A segurança pública não pode ser entendida como uma espécie de guerra não declarada, em que os policiais saem às ruas para enfrentar o inimigo. A conseqüência mais grave dessa concepção de segurança é considerar vários segmentos sociais da população como suspeitos ou potencialmente criminosos.
Ao contrário, aos policiais cabe a nobre missão de proteger o(a) cidadão(ã) e a comunidade. E a ação de prender criminosos deve ser a conseqüência da missão de proteger os direitos humanos da sociedade.
As instituições de segurança pública no Brasil precisam de muito mais que mudanças, e essas estão sendo realizadas e têm consistido em encaminhamentos importantes, mas, além disso, há necessidade de transformações profundas.
Uma delas é a construção de uma nova cultura que resgate o significado e que aclare nos profissionais de segurança a missão singular que lhes foi democraticamente outorgada. A lógica da guerra, portanto, compreende uma visão reducionista e equivocada que distorce a dignidade do profissional policial e a sua importante missão pedagógica para com a população.
A segurança pública entendida como proteção e defesa social, além da ação integrada do sistema de segurança, interage ainda com as políticas públicas das áreas sociais, destacando as políticas de prevenção da violência, especialmente as de caráter cultural, direcionadas aos jovens.
O sistema de segurança pública deve promover a integração das ações do sistema de inteligência com o policiamento ostensivo e as ações de prevenção, a partir da avaliação das principais violações de direitos a serem combatidas e as ações criminosas mais relevantes com a identificação dos seus grupos.
Uma ação combinada de repressão à criminalidade e de iniciativas ostensivas de prevenção é decisiva para a prática de uma segurança pública efetivamente cidadã.
A exibição pelo Fantástico, da Rede Globo, no último domingo (16), da experiência de polícia interativa comunitária do Morro do Cavalão, em Niterói (RJ), que já dura cinco anos, prova a correção da tese de uma segurança pública como proteção e defesa social.

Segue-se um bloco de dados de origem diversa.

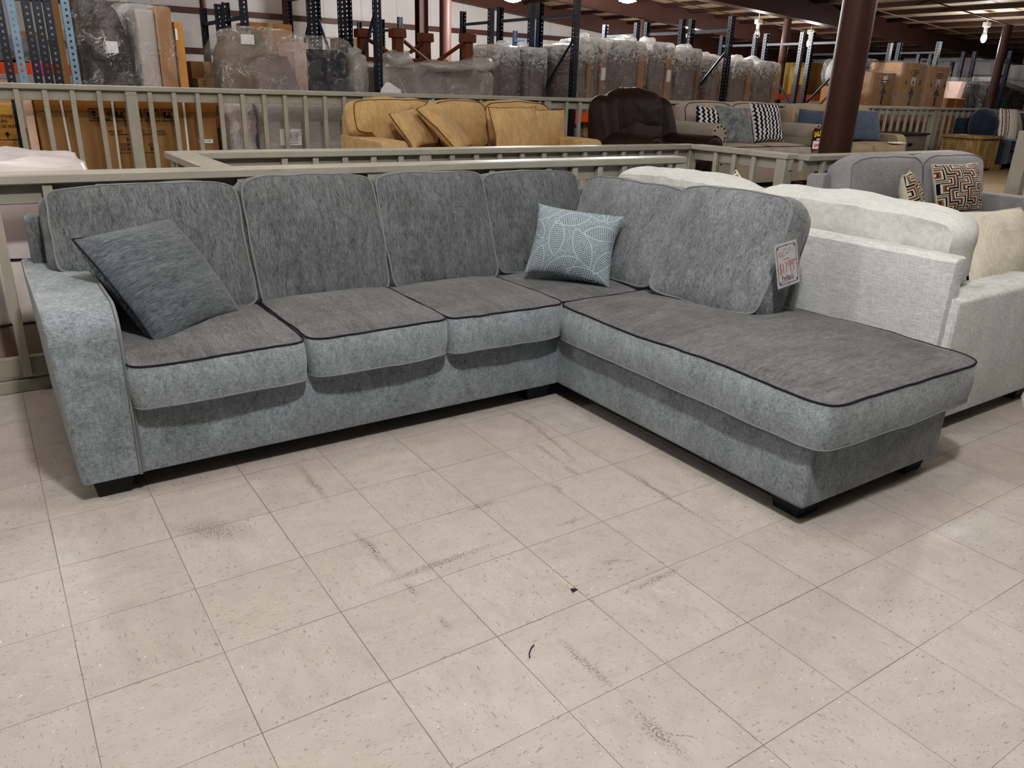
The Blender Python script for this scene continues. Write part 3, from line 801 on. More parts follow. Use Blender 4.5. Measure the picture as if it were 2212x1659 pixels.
# brown leather recliner
def recliner():
    t = thing('recliner', 'dark brown leather recliner between the yellow sofa and the nailhead sofa', 'armchair', (5.27, 3.02, Y0))
    W = 1.07
    part(t, 'base', MB().box(.1, W-.1, .06, .9, .04, .36, .03, 3), M_hide)
    for s in (0, 1):
        x0 = .02 if s == 0 else W-.26
        prof = [(x0, .05), (x0, .5)]
        for a in range(180, -1, -15):
            g = math.radians(a); prof.append((x0+.12+.13*math.cos(g), .52+.13*math.sin(g)))
        prof += [(x0+.24, .5), (x0+.24, .05)]
        a = part(t, 'arm', MB().prism(prof, 'y', .0, .86, .05, 4), M_hide)
        part(a, 'piping', MB().tube([(px, .02, pz) for px, pz in prof[1:-1]], .007, 5), M_hide)
    mb, _, _ = cushion(W-.50, .74, .2, bf=.05, p=5, nx=16, ny=16, seed=61, amp=.01, side=.3)
    part(t, 'seat_cushion', mb, M_hide, frame((W/2, .34, .42), (1, 0, 0), (0, 1, .03)))
    mb, _, _ = cushion(W-.44, .40, .2, bf=.07, p=5, nx=18, ny=14, seed=62, amp=.014, side=.3)
    part(t, 'lower_back_cushion', mb, M_hide, frame((W/2, .74, .58), (1, 0, 0), (0, .28, 1)))
    mb, _, _ = cushion(W-.44, .42, .24, bf=.07, p=4.5, nx=20, ny=16, seed=63, amp=.016, side=.35)
    part(t, 'head_cushion', mb, M_hide, frame((W/2, .80, .78), (1, 0, 0), (0, .16, 1)))
    for s in (0, 1):
        x = .15 if s == 0 else W-.15
        mb, _, _ = cushion(.20, .62, .26, bf=.05, p=5, nx=10, ny=16, seed=64+s, amp=.010, side=.3)
        part(t, 'wing', mb, M_hide, frame((x, .78, .62), (1, -.25*(1-2*s), 0), (.03*(1-2*s), .25, 1)))
    part(t, 'back_shell', MB().prism([(.84, .08), (.96, .88), (1.0, .88), (.98, .08)], 'x', .12, W-.12, .03, 3), M_hide)
recliner()

# linen sofa with nailhead arms, taupe loveseat behind the column
M_lin = weave('linen_body', srgb(148, 140, 130), srgb(174, 166, 154), 260, bump=.2)
M_linp = plain('dark_welt', srgb(70, 64, 62), .9, .1)
M_linc = weave('linen_cushion', srgb(158, 149, 140), srgb(184, 174, 164), 260, bump=.2)
make_sofa('nailhead_sofa', 'pale linen rolled-arm sofa with dark nailheads and a sale tag', (6.90, 3.68, Y0), 0, 1.98, .98, .48, .22, .735, .905, .82, 2,
          [M_lin, M_linc, M_linp], arm='roll', nails=True, bt=.2, bulge=.05, bseed=71, over=.03, arm_front=.02)
def braid_mat():
    t = NT('black_white_braid'); v = t.coord(); s = t.n('ShaderNodeSeparateXYZ', {0: v})
    z = t.math('MULTIPLY', t.math('PINGPONG', t.math('MULTIPLY', s.outputs[1], 40.0), 1.0), .35)
    q = t.math('SINE', t.math('MULTIPLY', t.math('ADD', t.math('MULTIPLY', s.outputs[0], 16.0), z), 2*PI))
    n = t.noise(v, 26, 2)
    c = t.mix(t.range(t.math('ADD', q, t.math('MULTIPLY', t.math('SUBTRACT', n, .5), 3.0)), -.2, .2), srgb(32, 32, 48), srgb(208, 204, 202))
    return t.done(t.principled(c, .9, .1))
M_braid = braid_mat()
M_fur = fabric('grey_fur', srgb(74, 80, 84), srgb(150, 156, 158), sca=(16, 13, 13), blotch=.3, sheen=.5, bump=.6)
toss('throw_pillow', 'small navy-and-white braided pillow at the left end of the nailhead sofa', (7.10, 4.06, .83), (7.42, 3.96, .81), (7.02, 4.20, 1.20), .12, [M_braid], seed=21)
toss('throw_pillow', 'grey fur pillow on the nailhead sofa', (7.36, 3.94, .82), (7.90, 3.88, .80), (7.22, 4.10, 1.21), .15, [M_fur], seed=22, amp=.01)
toss('throw_pillow', 'large navy-and-white braided pillow in the middle of the nailhead sofa', (7.98, 3.96, .82), (8.50, 3.94, .82), (7.86, 4.12, 1.25), .15, [M_braid], seed=23)
M_tau = weave('taupe_body', srgb(150, 136, 118), srgb(174, 160, 140), 260, bump=.2)
make_sofa('taupe_loveseat', 'taupe loveseat behind the thick maroon column', (8.98, 3.66, Y0), 0, 1.92, .98, .47, .20, .60, .905, .80, 2,
          [M_tau, M_tau, M_linp], arm='track', bt=.2, bulge=.05, bseed=81, pipe=False, bamp=.014, over=.05, arm_front=.12, splits=[.05, .86, 1.80])
M_bluep = fabric('slate_blue_pillow', srgb(66, 76, 94), srgb(98, 110, 130), sca=(60, 60, 60), blotch=.12, sheen=.2)
toss('throw_pillow', 'slate blue pillow left of the maroon column on the taupe loveseat', (9.10, 4.18, .80), (9.46, 3.84, .78), (8.98, 4.30, 1.18), .16, [M_bluep], seed=24, pinch=.03)
toss('throw_pillow', 'slate blue pillow right of the maroon column on the taupe loveseat', (9.94, 4.04, .80), (10.72, 4.0, .79), (9.86, 4.20, 1.21), .17, [M_bluep], seed=25, pinch=.02, k=.92)
tg2 = thing('sale_tag', 'dark sale tag with yellow SALE hanging from the nailhead sofa arm', 'price tag', (8.71, 3.655, .86))
MT2 = frame((8.71, 3.655, .86), (1, .02, 0), (.0, .05, 1))
cc = part(tg2, 'card', MB().box(-.085, .085, -.125, .125, -.002, 0), plain('sale_card', srgb(70, 26, 30), .5, .3), MT2, smooth=False, world=True)
part(cc, 'white_panel', MB().box(-.078, .078, -.115, -.02, 0, .001).box(-.01, .075, -.012, .008, 0, .001), M_paper, smooth=False)
text(cc, 'SALE', .085, T(0, .06, .002) @ R(8, 'Z'), plain('sale_yellow', srgb(240, 220, 40), .6, .2, var=0), bold=.003, sx=.8)
text(cc, '$999', .05, T(0, -.075, .002), M_red, bold=.001)
bk = thing('paper_leaflet', 'white paper leaflet lying over the front of the taupe loveseat seat', 'leaflet', (10.5, 3.62, .80))
part(bk, 'sheet', MB().box(-.16, .16, -.05, .05, 0, .004), M_paper, T(0, .06, .0) @ R(6, 'X'), smooth=False)
part(bk, 'clip', MB().tube([(-.16, .1, .01), (-.13, .12, .03), (-.10, .1, .01)], .006, 5), plain('steel_clip', srgb(180, 180, 180), .25, .5, metal=1))

# nightstand, mango chest, blue sofa
M_ngrey = plain('grey_painted_wood', srgb(112, 106, 102), .5, .35, bump=.05)
t = thing('nightstand', 'grey two-drawer nightstand with a dark top before the far railing', 'nightstand', (11.65, 4.46, Y0))
part(t, 'carcass', MB().box(0, 1.0, .02, .46, .04, .545, .004, 1), M_ngrey)
part(t, 'top', MB().box(-.03, 1.03, -.01, .48, .545, .575, .004, 1), plain('dark_top', srgb(62, 56, 54), .4, .4))
for z in (.30, .07):
    d = part(t, 'drawer', MB().box(.10, .90, .0, .03, z, z+.21, .003, 1).box(.14, .86, -.006, .01, z+.03, z+.18, .003, 1), M_ngrey)
    part(d, 'pull', MB().box(.45, .55, -.03, -.004, z+.085, z+.125, .006, 2), M_black)
def mango():
    t = NT('mango_wood'); v = t.coord()
    g = t.noise(t.mapping(v, sca=(6, 6, 1.1)), 3, 5, .7, 1.2)
    s = t.n('ShaderNodeSeparateXYZ', {0: v})
    saw = t.math('FRACT', t.math('MULTIPLY', s.outputs[2], 24.0))
    c = t.ramp(g, [(.28, srgb(108, 88, 60)), (.5, srgb(158, 134, 96)), (.72, srgb(190, 166, 126))])
    c = t.mix(t.math('MULTIPLY', t.math('LESS_THAN', saw, .16), t.math('MULTIPLY', t.noise(t.mapping(v, sca=(9, 9, 24)), 1, 2), .7)), c, srgb(70, 50, 32))
    return t.done(t.principled(c, .6, .25, 0, t.bump(g, .2, .006)))
M_mango = mango()
t = thing('wooden_chest', 'rough tan wooden chest with saw marks beside the navy sofa', 'chest', (13.42, 4.02, Y0))
part(t, 'body', MB().box(0.02, .60, .02, .62, .03, .50, .006, 1), M_mango)
part(t, 'top', MB().box(-.02, .64, -.02, .66, .50, .55, .008, 2), M_mango)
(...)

A experiência do Morro do Cavalão deveria ser multiplicada pelo país, estendendo a mão protetora do Estado lá onde o povo vive. Com certeza, a qualidade de vida, em nossas cidades, seria outra.
*João Alberto Capiberibe, 60 anos, foi preso e exilado político durante a ditadura militar, e depois elegeu-se prefeito de Macapá (AP), governador e senador do Amapá. Atualmente, é o vice-presidente nacional do PSB.